No, I actually can't wish the days away right now - I need them to go by at a snail's pace as I now have until the end of December to write a 50 page paper that will determine whether or not I can become a doctoral candidate. The dreaded prelim. Actually, I'm looking forward to it. Of course, you can check back in on me in a month or two to find that attitude drastically altered. We shall see. I'm excited about the topic, I think that it's an interesting one. And I think that I'm making good time so far. Of course, I have to keep reminding myself, I haven't really started the hard part yet. So far, I've spent the past two weeks doing extensive literature searches, importing articles to a database, and organizing them. Then, over the next four weeks I get to read the 107 (gulp) of them, take notes, and finally, I've given myself a month to write it. This all sounds so reasonable to me right now. I've managed to come up with a very detailed time line, which I plan to stick to like glue, and have been so far. But then, I'm conveniently forgetting about things like holidays, travel, days off from school for the kiddo, and the fact that I agreed at some point over the summer to sub for a graduate stats class sometime in the next two months(the TA's having a baby), not to mention my duties to my research assistantship, that I'm presenting at a conference, and need to write another paper in the meantime. So, yeah - we'll see how it goes. I just keep hearing my advisor's voice in my head over and over saying "three months" (the amount of time was entirely my idea) at my proposal, with just the slightest tinge of what? trepidation? doubt? disbelief? or was it all in my imagination and he was just double checking? I don't know.

But nonetheless, I'm excited! I keep feeling like I could do this for a living. Maybe write textbooks, or edit journals. There must be some job that is perfect for someone who loves poring over endless databases, and reading all day long. Maybe I should've been a librarian. Well, I am what I am. And what I am is a mother/phd student - one of the craziest combinations.
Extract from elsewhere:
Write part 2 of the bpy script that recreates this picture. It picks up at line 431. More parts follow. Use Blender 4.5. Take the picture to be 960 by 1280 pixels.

I think that it must be impossible to be in this place and not be inflicted with self-doubt, paralysis, guilt, and always feeling like I'm treading water. Add to that a husband who, while loving and great - has no idea what I'm doing, and is in the middle of his own swirling mess of shit creating a company, throw in a dash of - we have no family here, and finally sprinkle on top just for kicks a lab mate who is a type A overachiever and seems to perfectly obtain all that I feel I'm failing at. Let simmer for two months... by that time I should be cooked.


Anonymous said...

I have to quote Lily Allen here, just for fun:

"I wanna be able to eat spaghetti Bolognese,
and not feel bad about it for days and days and days.
In the magazines they talk about weight loss,
If I buy those jeans I can look like Kate Moss,"

All of us, probably President Obama, feel like we come up short—no matter the number of responsibilities we choose to have. But checking off items on to-do lists is not living. When was the last time you put "Have a cup of tea" on your to-do list? How about "Be smart." You'd get to check it off every day!

The important thing is that you have decided to take on these responsibilities in the first place. About 1% of the US population even has a Ph.D.—how many of those have kids? I think the next time that your worried about getting things even 75% done, you should remind yourself that you're one of the only people in the world who could even manage that.

ily said...

heavy shit man.

i believe blue is feeling similar right now. so much to do at work and so much to do at home now with the bebes and dad jobs ;-)

that being said i can't relish enough my time off work right now... how do you look back on your time off now that you are so crazy busy?

maepress said...

Well, it hurts to look back in any case with kids, they grow so fast and the moments are just gone.
That being said, I do so miss those days of being a stay at home mom! But I got very frustrated with feeling not very well rounded. It's time very well spent, but I couldn't do it for very long.

maepress said...

And thank you anonymous! that was very kind of you!